Though there may have been hard times for Latin rockers as the genre developed, it was also a heyday for the music style. In 1970, Santana released his legendary 1970 album Abraxas, which yielded the massive hits “Black Magic Woman” and “Oye Como Va.” The Los Angeles Latin rock act El Chicano scored on the pop charts with their 1970 hit “Viva Tirado.” The eclectic, multi-ethnic group War dipped into Latin sounds on songs like “Low Rider” and “The Cisco Kid.”

Malo also hit it pretty big during those days with their 1970 self-titled debut featuring the hit “Suavecito.” The track, a pop number with high R&B vocals and horns, climbed all the way to 18 on the pop charts.

Even though Malo has Carlos Santana’s brother, Jorge, on guitar, Garcia is quick to differentiate his group from Santana and the other Latin rockers of the early ‘70s. “Malo was the first band to incorporate the horns and cha cha together,” he says. “Carlos was Latin rock, and we were a Latin rock orchestra.”

After the success of their first record, Malo toured with some of the biggest rock acts of the day, including Queen. But in 1974, Garcia contracted yellow jaundice and was forced to take a year off from performing. During this period, he moved to New York City, where he studied salsa music and took a day job as an assembly-line fixer. Malo weathered on, enlisting Little Willie G from Thee Midnighters as a vocalist for one record.

Once he regained his strength, Garcia reassembled Malo. The band has continued touring and releasing albums throughout the ‘80s and ‘90s.
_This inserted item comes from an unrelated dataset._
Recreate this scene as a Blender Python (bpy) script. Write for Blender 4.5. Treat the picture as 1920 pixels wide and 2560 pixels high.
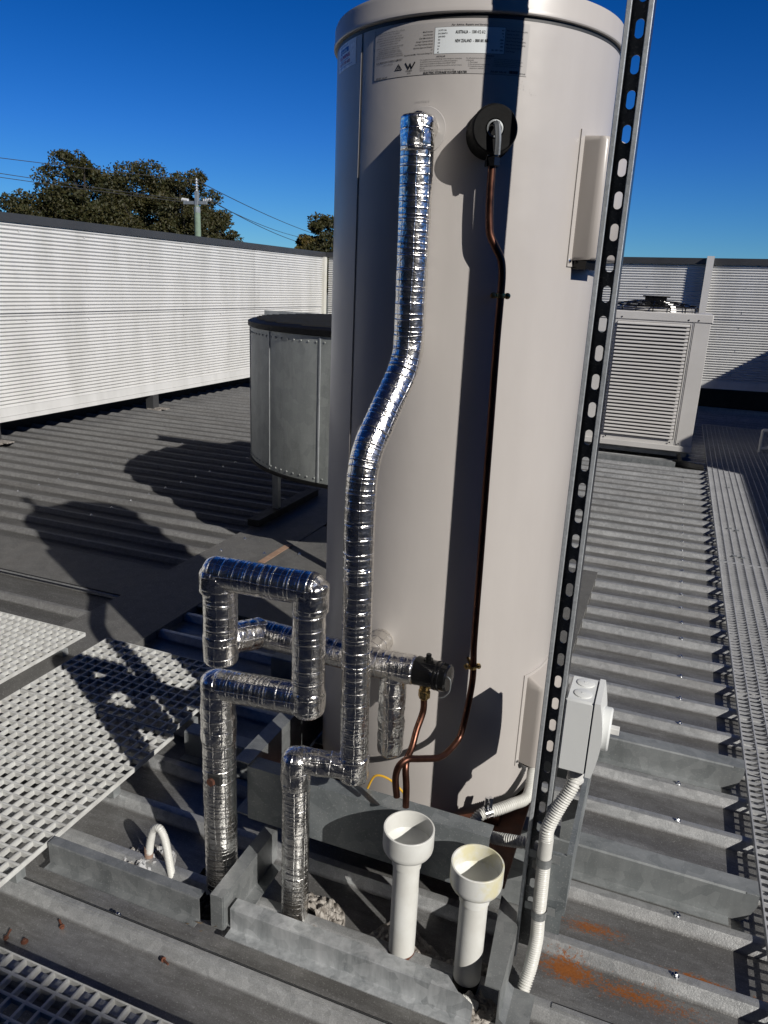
import bpy, math, random
from mathutils import Vector, Matrix, noise
R = math.radians
random.seed(7)
for o in list(bpy.data.objects):
    bpy.data.objects.remove(o)
S = bpy.context.scene
COL = S.collection

# ------------------------------------------------------------------ camera
yaw, pit, rol = 0.35725117, 0.29567616, 0.04536113
f = Vector((-math.sin(yaw)*math.cos(pit), math.cos(yaw)*math.cos(pit), -math.sin(pit)))
r = Vector((math.cos(yaw), math.sin(yaw), 0)); u = r.cross(f)
r2 = math.cos(rol)*r + math.sin(rol)*u; u2 = -math.sin(rol)*r + math.cos(rol)*u
cam = bpy.data.cameras.new('camera'); camo = bpy.data.objects.new('camera', cam); COL.objects.link(camo)
M = Matrix((r2, u2, -f)).transposed().to_4x4(); M.translation = Vector((0, 0, 1.5)); camo.matrix_world = M
cam.sensor_fit = 'VERTICAL'; cam.sensor_height = 24; cam.lens = 24*1870.66/2560
cam.clip_start = 0.02; cam.clip_end = 2000
S.camera = camo
# ------------------------------------------------------------------ sky, sun, exposure
SUN_AZ, SUN_EL = 120.6, 31.2          # azimuth clockwise from +Y
W = bpy.data.worlds.new('World'); S.world = W; W.use_nodes = True
nt = W.node_tree; bg = nt.nodes['Background']
sky = nt.nodes.new('ShaderNodeTexSky'); sky.sky_type = 'NISHITA'; sky.sun_disc = False
sky.sun_elevation = R(SUN_EL); sky.sun_rotation = R(SUN_AZ)
sky.air_density = 1.0; sky.dust_density = 0.0; sky.ozone_density = 2.0; sky.altitude = 200
hs = nt.nodes.new('ShaderNodeHueSaturation'); hs.inputs['Saturation'].default_value = 1.12; hs.inputs['Value'].default_value = 1.0
tint = nt.nodes.new('ShaderNodeMix'); tint.data_type = 'RGBA'; tint.blend_type = 'MULTIPLY'; tint.inputs[0].default_value = 1; 
tg = nt.nodes.new('ShaderNodeTexCoord'); tz = nt.nodes.new('ShaderNodeSeparateXYZ'); nt.links.new(tg.outputs['Generated'], tz.inputs[0])
tr_ = nt.nodes.new('ShaderNodeValToRGB'); el_ = tr_.color_ramp.elements      # sky tint by elevation: pale at the horizon, overhead darkened to cut the fill
el_[0].position = 0; el_[0].color = (.62, 1.22, 1.95, 1); el_[1].position = 1; el_[1].color = (.05, .09, .22, 1)
e2_ = el_.new(.16); e2_.color = (.60, .98, 1.9, 1); e3_ = el_.new(.38); e3_.color = (.42, .66, 1.36, 1); e4_ = el_.new(.6); e4_.color = (.09, .17, .42, 1)
nt.links.new(tz.outputs[2], tr_.inputs[0]); nt.links.new(tr_.outputs[0], tint.inputs[7])
nt.links.new(sky.outputs[0], tint.inputs[6]); nt.links.new(tint.outputs[2], hs.inputs['Color']); nt.links.new(hs.outputs[0], bg.inputs[0]); bg.inputs[1].default_value = 0.05
sl = bpy.data.lights.new('sun', 'SUN'); sl.energy = 5.0; sl.angle = R(0.5); sl.color = (1, 0.955, 0.89)
so = bpy.data.objects.new('sun', sl); COL.objects.link(so)
a, e = R(SUN_AZ), R(SUN_EL)
sdir = Vector((math.sin(a)*math.cos(e), math.cos(a)*math.cos(e), math.sin(e)))
so.rotation_euler = sdir.to_track_quat('Z', 'Y').to_euler(); so.location = sdir*30
S.view_settings.view_transform = 'Standard'; S.view_settings.look = 'None'
S.view_settings.exposure = -0.25; S.view_settings.gamma = 1
S.cycles.use_denoising = True
S.cycles.sample_clamp_indirect = 4.0
S.cycles.max_bounces = 8; S.cycles.diffuse_bounces = 1; S.cycles.glossy_bounces = 4

# ------------------------------------------------------------------ materials
def principled(name):
    m = bpy.data.materials.new(name); m.use_nodes = True
    return m, m.node_tree, m.node_tree.nodes['Principled BSDF']

def N(t, typ, **kw):
    n = t.nodes.new(typ)
    for k, v in kw.items():
        if k in n.inputs.keys():
            n.inputs[k].default_value = v
        else:
            setattr(n, k, v)
    return n

def mixrgb(t, fac, a, b, blend='MIX'):
    n = t.nodes.new('ShaderNodeMix'); n.data_type = 'RGBA'; n.blend_type = blend
    for sock, v in ((n.inputs[0], fac), (n.inputs[6], a), (n.inputs[7], b)):
        if isinstance(v, (int, float)): sock.default_value = v
        elif isinstance(v, (tuple, list)): sock.default_value = (*v, 1) if len(v) == 3 else v
        else: t.links.new(v, sock)
    return n.outputs[2]

def ramp(t, src, p0, p1, c0=(0, 0, 0, 1), c1=(1, 1, 1, 1)):
    n = t.nodes.new('ShaderNodeValToRGB'); el = n.color_ramp.elements
    el[0].position, el[1].position = p0, p1; el[0].color, el[1].color = c0, c1
    t.links.new(src, n.inputs[0]); return n.outputs[0]

def coords(t, scale=(1, 1, 1), kind='Object'):
    # the scene's meshes sit in world-sized local space, so the Geometry position keeps grain size real
    if kind == 'UV':
        c = t.nodes.new('ShaderNodeTexCoord').outputs['UV']
    else:
        c = t.nodes.new('ShaderNodeNewGeometry').outputs['Position']
    mp = t.nodes.new('ShaderNodeMapping'); mp.inputs['Scale'].default_value = scale
    t.links.new(c, mp.inputs['Vector']); return mp.outputs[0]

def nz(t, vec, scale, detail=4, rough=.6):
    n = t.nodes.new('ShaderNodeTexNoise'); n.inputs['Scale'].default_value = scale
    n.inputs['Detail'].default_value = detail; n.inputs['Roughness'].default_value = rough
    t.links.new(vec, n.inputs['Vector']); return n.outputs['Fac']

def bump(t, b, h, strength, dist=.001):
    n = t.nodes.new('ShaderNodeBump'); n.inputs['Strength'].default_value = strength
    n.inputs['Distance'].default_value = dist; t.links.new(h, n.inputs['Height'])
    t.links.new(n.outputs[0], b.inputs['Normal'])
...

Though Jorge Santana left Malo in the mid-‘70s, a couple years ago he returned to the fold.

The band’s latest release, a live CD called Malo En Vivo, captures the group in their element: onstage. It kicks off with the exuberant, almost-five-minutes-long instrumental “Monotombo,” a mix of dense percussion and horn blows that evokes images of an orgiastic crowd on a sweaty dance floor. Another track, “Café,” finds Santana’s clean guitar lines cutting through the music sharply.

Garcia says his immense 12-person band truly gives it their all during live performances. “We call it an hour and a half of aerobics,” he says of Malo’s stage show. “We move for a whole hour and a half.” 

MALO, TIERRA AND LA VENTANA play 8pm Saturday, Dec. 8, at the Fox Theater, 241 Main St., Oldtown Salinas. $15-$40. 1-888-825-5484.